--- START OF SUPPLIED INFORMATION ---

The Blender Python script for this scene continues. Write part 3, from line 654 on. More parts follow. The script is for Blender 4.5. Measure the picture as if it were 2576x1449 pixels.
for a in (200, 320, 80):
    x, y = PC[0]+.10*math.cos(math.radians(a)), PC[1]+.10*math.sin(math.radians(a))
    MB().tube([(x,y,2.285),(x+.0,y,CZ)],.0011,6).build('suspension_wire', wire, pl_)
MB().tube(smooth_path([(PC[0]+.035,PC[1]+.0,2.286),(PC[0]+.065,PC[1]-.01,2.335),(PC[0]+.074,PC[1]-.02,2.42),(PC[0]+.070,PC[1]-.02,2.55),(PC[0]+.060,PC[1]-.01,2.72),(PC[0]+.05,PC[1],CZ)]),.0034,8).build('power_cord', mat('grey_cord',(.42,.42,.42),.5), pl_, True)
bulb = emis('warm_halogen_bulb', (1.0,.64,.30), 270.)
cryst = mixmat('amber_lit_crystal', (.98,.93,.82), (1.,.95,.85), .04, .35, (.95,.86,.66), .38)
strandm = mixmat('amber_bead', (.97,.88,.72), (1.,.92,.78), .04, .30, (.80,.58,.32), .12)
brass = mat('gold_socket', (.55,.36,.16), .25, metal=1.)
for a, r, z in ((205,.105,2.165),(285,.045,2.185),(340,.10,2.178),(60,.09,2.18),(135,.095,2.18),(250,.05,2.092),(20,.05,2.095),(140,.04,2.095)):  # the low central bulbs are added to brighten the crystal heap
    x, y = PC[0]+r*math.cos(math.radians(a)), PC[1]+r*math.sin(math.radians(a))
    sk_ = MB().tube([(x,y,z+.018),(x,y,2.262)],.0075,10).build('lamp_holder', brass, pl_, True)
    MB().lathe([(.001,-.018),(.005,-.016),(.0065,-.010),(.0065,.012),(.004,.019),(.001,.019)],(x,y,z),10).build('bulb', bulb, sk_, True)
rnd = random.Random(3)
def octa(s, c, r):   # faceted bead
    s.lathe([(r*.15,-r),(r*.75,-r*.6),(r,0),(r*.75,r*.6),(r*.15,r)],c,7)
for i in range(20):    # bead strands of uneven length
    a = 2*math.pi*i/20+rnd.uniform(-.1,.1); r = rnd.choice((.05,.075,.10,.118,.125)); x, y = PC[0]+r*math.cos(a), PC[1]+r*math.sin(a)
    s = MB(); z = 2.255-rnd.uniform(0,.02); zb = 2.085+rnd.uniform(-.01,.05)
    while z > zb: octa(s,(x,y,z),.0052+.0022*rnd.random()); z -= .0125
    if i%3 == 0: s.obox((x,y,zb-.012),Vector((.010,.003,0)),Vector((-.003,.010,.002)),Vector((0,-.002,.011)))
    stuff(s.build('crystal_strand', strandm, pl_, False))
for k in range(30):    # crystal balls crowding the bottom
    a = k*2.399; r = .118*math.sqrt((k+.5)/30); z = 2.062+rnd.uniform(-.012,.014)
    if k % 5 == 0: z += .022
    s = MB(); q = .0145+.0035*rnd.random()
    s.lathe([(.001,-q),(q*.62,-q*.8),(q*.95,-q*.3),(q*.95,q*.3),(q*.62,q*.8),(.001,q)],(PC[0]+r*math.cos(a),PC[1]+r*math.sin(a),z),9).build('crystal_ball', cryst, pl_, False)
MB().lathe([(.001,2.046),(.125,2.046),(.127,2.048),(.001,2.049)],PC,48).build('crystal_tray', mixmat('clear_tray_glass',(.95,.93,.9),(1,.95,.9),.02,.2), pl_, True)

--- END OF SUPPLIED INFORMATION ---

▸ **WORK TO BE COMPLETED**
Write out all the lines again, exactly as they are.

▸ **RESPONSE TO THE TASK**
The Blender Python script for this scene continues. Write part 3, from line 654 on. More parts follow. The script is for Blender 4.5. Measure the picture as if it were 2576x1449 pixels.
for a in (200, 320, 80):
    x, y = PC[0]+.10*math.cos(math.radians(a)), PC[1]+.10*math.sin(math.radians(a))
    MB().tube([(x,y,2.285),(x+.0,y,CZ)],.0011,6).build('suspension_wire', wire, pl_)
MB().tube(smooth_path([(PC[0]+.035,PC[1]+.0,2.286),(PC[0]+.065,PC[1]-.01,2.335),(PC[0]+.074,PC[1]-.02,2.42),(PC[0]+.070,PC[1]-.02,2.55),(PC[0]+.060,PC[1]-.01,2.72),(PC[0]+.05,PC[1],CZ)]),.0034,8).build('power_cord', mat('grey_cord',(.42,.42,.42),.5), pl_, True)
bulb = emis('warm_halogen_bulb', (1.0,.64,.30), 270.)
cryst = mixmat('amber_lit_crystal', (.98,.93,.82), (1.,.95,.85), .04, .35, (.95,.86,.66), .38)
strandm = mixmat('amber_bead', (.97,.88,.72), (1.,.92,.78), .04, .30, (.80,.58,.32), .12)
brass = mat('gold_socket', (.55,.36,.16), .25, metal=1.)
for a, r, z in ((205,.105,2.165),(285,.045,2.185),(340,.10,2.178),(60,.09,2.18),(135,.095,2.18),(250,.05,2.092),(20,.05,2.095),(140,.04,2.095)):  # the low central bulbs are added to brighten the crystal heap
    x, y = PC[0]+r*math.cos(math.radians(a)), PC[1]+r*math.sin(math.radians(a))
    sk_ = MB().tube([(x,y,z+.018),(x,y,2.262)],.0075,10).build('lamp_holder', brass, pl_, True)
    MB().lathe([(.001,-.018),(.005,-.016),(.0065,-.010),(.0065,.012),(.004,.019),(.001,.019)],(x,y,z),10).build('bulb', bulb, sk_, True)
rnd = random.Random(3)
def octa(s, c, r):   # faceted bead
    s.lathe([(r*.15,-r),(r*.75,-r*.6),(r,0),(r*.75,r*.6),(r*.15,r)],c,7)
for i in range(20):    # bead strands of uneven length
    a = 2*math.pi*i/20+rnd.uniform(-.1,.1); r = rnd.choice((.05,.075,.10,.118,.125)); x, y = PC[0]+r*math.cos(a), PC[1]+r*math.sin(a)
    s = MB(); z = 2.255-rnd.uniform(0,.02); zb = 2.085+rnd.uniform(-.01,.05)
    while z > zb: octa(s,(x,y,z),.0052+.0022*rnd.random()); z -= .0125
    if i%3 == 0: s.obox((x,y,zb-.012),Vector((.010,.003,0)),Vector((-.003,.010,.002)),Vector((0,-.002,.011)))
    stuff(s.build('crystal_strand', strandm, pl_, False))
for k in range(30):    # crystal balls crowding the bottom
    a = k*2.399; r = .118*math.sqrt((k+.5)/30); z = 2.062+rnd.uniform(-.012,.014)
    if k % 5 == 0: z += .022
    s = MB(); q = .0145+.0035*rnd.random()
    s.lathe([(.001,-q),(q*.62,-q*.8),(q*.95,-q*.3),(q*.95,q*.3),(q*.62,q*.8),(.001,q)],(PC[0]+r*math.cos(a),PC[1]+r*math.sin(a),z),9).build('crystal_ball', cryst, pl_, False)
MB().lathe([(.001,2.046),(.125,2.046),(.127,2.048),(.001,2.049)],PC,48).build('crystal_tray', mixmat('clear_tray_glass',(.95,.93,.9),(1,.95,.9),.02,.2), pl_, True)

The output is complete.